Weekly Compilation of Presidential Documents, Feb 8, 1999

And one of the things that I want the American people who aren't here to know and understand is that every single problem in American education has been solved by someone somewhere. And that many of these problems have been solved in schools where, if you didn't know anything about education, you could hardly believe it. Sometimes they're in the toughest neighborhoods; sometimes they have the most limited financial base. But with good principals, good teachers, a good culture in the school, high values, high standards, it is astonishing what I have seen in places where you wouldn't believe it.

The great trick and difficulty in American education is, and the thing that we have not solved, we have not yet figured out how we can accelerate the pace by which all schools do what works in some schools. And I think every teacher here, everyone who has ever been across the country or across the State or maybe even across the city and had experience from school to school would say that that is sort of the nagging challenge.

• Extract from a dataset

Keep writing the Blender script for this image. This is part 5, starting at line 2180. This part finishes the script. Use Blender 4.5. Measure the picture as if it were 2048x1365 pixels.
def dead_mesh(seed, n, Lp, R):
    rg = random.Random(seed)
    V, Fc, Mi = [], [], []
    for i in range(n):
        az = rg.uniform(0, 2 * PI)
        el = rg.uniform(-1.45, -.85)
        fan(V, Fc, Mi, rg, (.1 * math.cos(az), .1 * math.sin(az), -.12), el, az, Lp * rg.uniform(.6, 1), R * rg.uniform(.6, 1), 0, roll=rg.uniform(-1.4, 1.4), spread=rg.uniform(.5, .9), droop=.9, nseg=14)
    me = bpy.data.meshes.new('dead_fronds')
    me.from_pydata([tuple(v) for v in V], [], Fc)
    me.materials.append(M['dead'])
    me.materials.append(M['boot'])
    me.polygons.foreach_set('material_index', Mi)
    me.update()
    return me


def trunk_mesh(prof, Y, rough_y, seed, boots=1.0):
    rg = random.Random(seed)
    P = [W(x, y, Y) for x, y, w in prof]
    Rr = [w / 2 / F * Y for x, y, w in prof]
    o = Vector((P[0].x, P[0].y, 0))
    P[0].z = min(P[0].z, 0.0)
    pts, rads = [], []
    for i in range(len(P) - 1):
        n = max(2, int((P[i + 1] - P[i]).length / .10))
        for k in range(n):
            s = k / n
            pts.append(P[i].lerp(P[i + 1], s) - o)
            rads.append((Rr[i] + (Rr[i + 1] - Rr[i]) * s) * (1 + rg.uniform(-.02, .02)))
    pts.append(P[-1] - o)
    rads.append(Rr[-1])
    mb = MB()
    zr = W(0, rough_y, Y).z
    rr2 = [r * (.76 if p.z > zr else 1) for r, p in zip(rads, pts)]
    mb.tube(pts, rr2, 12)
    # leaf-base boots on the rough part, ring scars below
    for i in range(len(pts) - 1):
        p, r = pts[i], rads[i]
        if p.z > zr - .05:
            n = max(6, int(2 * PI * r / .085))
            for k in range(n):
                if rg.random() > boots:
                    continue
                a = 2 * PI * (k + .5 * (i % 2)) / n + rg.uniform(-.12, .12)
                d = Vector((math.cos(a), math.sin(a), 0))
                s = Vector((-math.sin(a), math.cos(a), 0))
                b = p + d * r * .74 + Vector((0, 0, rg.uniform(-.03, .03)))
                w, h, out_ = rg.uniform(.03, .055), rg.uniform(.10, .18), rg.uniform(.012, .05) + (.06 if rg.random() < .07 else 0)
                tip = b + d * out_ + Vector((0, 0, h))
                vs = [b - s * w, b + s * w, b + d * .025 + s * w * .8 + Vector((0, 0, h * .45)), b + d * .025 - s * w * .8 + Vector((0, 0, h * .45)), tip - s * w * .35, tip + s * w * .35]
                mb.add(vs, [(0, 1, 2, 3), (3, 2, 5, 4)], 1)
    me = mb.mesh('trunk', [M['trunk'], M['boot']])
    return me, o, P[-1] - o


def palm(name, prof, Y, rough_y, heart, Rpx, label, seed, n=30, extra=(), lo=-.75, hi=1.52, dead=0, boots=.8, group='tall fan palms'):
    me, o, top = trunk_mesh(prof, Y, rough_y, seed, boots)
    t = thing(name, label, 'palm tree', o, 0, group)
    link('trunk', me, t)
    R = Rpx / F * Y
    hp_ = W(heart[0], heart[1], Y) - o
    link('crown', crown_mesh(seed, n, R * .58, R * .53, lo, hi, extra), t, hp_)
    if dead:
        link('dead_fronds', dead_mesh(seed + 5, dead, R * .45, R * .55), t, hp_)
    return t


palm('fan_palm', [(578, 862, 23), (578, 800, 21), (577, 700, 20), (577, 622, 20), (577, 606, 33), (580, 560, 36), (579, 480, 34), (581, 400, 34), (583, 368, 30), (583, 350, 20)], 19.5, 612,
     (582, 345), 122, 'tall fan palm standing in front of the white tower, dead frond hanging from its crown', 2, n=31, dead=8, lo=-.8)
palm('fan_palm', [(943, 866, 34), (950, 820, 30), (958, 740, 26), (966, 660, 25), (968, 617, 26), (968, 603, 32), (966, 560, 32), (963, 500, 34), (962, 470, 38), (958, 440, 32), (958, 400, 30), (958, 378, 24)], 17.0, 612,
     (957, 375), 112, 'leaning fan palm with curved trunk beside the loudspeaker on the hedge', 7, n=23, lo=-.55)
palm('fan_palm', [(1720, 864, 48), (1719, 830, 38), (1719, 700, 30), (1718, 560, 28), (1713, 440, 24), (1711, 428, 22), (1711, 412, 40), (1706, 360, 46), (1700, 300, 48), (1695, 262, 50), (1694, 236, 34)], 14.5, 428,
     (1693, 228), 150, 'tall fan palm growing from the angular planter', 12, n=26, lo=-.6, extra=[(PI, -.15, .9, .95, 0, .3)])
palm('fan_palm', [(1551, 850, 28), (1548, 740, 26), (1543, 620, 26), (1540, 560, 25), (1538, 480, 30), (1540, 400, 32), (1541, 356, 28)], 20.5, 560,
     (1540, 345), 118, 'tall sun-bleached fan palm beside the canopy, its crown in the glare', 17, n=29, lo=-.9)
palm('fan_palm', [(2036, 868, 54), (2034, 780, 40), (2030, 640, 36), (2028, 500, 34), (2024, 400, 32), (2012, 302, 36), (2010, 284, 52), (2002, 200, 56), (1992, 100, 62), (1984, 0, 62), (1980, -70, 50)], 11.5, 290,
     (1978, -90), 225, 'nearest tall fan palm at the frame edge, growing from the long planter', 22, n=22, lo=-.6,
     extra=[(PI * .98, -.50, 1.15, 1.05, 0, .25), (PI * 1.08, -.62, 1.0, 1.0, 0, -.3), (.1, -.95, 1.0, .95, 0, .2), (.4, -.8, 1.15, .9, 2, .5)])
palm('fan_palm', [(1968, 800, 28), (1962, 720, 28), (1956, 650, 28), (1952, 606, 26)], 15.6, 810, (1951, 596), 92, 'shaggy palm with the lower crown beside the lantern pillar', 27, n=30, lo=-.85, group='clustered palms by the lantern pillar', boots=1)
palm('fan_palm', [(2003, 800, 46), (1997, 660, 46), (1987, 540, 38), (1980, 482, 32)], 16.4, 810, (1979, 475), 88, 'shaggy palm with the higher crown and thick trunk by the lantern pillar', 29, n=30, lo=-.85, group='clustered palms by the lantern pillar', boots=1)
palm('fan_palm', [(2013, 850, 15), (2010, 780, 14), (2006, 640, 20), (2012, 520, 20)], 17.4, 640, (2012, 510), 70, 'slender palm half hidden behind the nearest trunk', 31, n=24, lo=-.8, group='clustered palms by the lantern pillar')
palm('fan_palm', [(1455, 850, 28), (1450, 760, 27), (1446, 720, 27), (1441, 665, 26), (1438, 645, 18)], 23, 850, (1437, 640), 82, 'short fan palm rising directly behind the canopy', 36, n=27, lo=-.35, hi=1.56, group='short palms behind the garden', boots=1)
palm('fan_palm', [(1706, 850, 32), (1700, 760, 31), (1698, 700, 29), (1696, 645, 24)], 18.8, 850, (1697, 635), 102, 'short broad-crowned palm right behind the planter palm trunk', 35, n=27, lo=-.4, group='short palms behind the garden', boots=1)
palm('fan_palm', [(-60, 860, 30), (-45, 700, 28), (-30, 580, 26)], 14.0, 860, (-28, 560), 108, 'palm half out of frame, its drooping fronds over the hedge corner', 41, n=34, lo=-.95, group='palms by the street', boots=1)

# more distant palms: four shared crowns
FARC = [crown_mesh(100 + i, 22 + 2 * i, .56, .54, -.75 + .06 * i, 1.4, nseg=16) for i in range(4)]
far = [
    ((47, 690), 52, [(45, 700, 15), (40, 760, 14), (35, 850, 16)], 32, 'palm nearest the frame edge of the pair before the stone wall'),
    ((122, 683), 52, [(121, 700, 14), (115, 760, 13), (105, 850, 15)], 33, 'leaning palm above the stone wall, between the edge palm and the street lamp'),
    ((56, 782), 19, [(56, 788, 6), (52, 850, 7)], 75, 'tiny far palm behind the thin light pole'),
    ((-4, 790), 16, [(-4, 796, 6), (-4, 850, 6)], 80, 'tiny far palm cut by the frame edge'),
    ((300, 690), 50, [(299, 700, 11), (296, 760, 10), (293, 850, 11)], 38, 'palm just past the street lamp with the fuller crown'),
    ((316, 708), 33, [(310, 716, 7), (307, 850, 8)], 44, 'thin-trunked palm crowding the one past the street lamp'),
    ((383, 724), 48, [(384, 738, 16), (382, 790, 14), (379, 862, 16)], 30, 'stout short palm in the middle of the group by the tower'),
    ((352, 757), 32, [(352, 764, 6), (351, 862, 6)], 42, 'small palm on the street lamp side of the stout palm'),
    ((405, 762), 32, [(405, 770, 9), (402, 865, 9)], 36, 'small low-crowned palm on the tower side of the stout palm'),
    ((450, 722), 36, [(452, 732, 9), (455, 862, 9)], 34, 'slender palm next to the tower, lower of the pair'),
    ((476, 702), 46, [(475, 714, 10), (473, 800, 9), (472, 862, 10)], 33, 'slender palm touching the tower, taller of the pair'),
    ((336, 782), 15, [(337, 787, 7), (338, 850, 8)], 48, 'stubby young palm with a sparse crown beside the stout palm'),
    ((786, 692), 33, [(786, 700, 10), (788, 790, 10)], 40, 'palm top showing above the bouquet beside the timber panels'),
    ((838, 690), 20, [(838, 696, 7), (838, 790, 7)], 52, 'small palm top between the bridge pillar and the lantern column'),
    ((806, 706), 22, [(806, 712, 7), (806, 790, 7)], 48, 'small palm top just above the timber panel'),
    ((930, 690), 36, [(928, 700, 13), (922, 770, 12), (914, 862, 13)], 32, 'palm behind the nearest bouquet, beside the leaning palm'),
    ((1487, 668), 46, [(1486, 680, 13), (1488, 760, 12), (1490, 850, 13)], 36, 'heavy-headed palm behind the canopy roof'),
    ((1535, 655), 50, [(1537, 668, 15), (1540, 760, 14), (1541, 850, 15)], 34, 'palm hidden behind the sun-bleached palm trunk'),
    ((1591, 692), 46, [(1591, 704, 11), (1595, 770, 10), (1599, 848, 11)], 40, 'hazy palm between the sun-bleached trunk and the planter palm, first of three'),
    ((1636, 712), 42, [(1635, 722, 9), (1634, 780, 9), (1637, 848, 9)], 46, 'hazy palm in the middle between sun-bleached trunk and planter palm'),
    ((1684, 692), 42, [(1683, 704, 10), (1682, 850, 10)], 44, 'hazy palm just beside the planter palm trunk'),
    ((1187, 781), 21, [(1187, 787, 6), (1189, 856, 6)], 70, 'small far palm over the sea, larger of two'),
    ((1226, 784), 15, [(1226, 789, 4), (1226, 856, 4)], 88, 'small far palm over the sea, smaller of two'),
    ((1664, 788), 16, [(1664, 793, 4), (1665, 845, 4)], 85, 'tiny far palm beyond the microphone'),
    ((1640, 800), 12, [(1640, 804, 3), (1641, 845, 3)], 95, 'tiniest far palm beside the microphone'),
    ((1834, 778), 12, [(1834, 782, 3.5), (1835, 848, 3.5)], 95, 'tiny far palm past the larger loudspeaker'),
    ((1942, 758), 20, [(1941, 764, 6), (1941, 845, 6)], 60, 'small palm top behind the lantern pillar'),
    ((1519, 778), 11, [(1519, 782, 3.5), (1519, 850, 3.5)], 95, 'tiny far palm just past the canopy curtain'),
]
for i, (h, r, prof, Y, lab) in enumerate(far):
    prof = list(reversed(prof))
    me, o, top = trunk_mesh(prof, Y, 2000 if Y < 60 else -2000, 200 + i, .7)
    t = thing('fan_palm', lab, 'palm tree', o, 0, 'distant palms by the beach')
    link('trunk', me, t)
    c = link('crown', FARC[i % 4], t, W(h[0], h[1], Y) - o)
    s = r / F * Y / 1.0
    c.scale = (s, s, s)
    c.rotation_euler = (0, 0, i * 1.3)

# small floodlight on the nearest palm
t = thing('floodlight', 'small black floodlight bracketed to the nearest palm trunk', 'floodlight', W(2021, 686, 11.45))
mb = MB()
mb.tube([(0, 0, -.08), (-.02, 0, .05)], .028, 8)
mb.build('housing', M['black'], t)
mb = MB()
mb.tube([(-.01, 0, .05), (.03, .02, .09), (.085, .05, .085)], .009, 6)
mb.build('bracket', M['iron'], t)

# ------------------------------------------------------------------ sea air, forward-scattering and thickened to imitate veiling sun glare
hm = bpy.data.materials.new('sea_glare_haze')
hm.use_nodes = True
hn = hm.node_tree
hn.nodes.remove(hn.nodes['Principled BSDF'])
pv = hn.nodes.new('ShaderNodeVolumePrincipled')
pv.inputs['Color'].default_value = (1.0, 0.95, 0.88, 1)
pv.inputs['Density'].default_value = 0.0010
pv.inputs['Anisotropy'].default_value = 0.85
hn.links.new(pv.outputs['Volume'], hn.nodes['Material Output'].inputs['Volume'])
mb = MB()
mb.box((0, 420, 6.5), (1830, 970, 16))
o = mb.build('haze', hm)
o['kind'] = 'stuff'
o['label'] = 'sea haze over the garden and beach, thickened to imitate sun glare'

Part of it, of course, is that all schools are different, all kids are different, all classes are different, all circumstances are different. Part of it is that there are internal resistances to doing what the mayor is now trying to do citywide and the Governor is now trying to do statewide.

That's why this year, our continuing effort to promote educational excellence will be of special importance, because this year we're going to try to do something the National Government has never done before. Every 5 years, we have a great debate in Congress on how we should spend the Federal contribution to our public schools. What are the terms under which the States and the school districts get this money. It is called a reauthorization act, and we're going to have that debate this year.

This year, I am going to ask the Congress, for the first time, to invest more money than ever before in our schools but to invest only in what the schools and the teachers and the parents have told us works and to stop investing in what doesn't work. [Applause] Now, I don't think we should subsidize inadequate performance; I think we should reward results. And sure enough, more people will follow the lead of schools like this one, if it happens.

Now, this may seem self-evident. You all clapped. Believe me, this will be very controversial. After all, there are some people in Congress who don't believe we have any business investing in more - more in public education, because it is a State constitutional function, and in every State most of the money is raised either at the local level or at the State level, but only nationwide about 7 percent of the money comes from the national level, But it's a lot of money. I mean, $15 billion - $15 billion is not chump change. It's real money, and it can make a real difference.

There's more than ever before. Last year we got bipartisan agreement in Congress, after a big debate, to make a big downpayment on 100,000 more teachers in the early grades to help you deal with the problem of more teachers retiring as more kids come in. And the plain evidence is that smaller classes in the early grades make a special difference.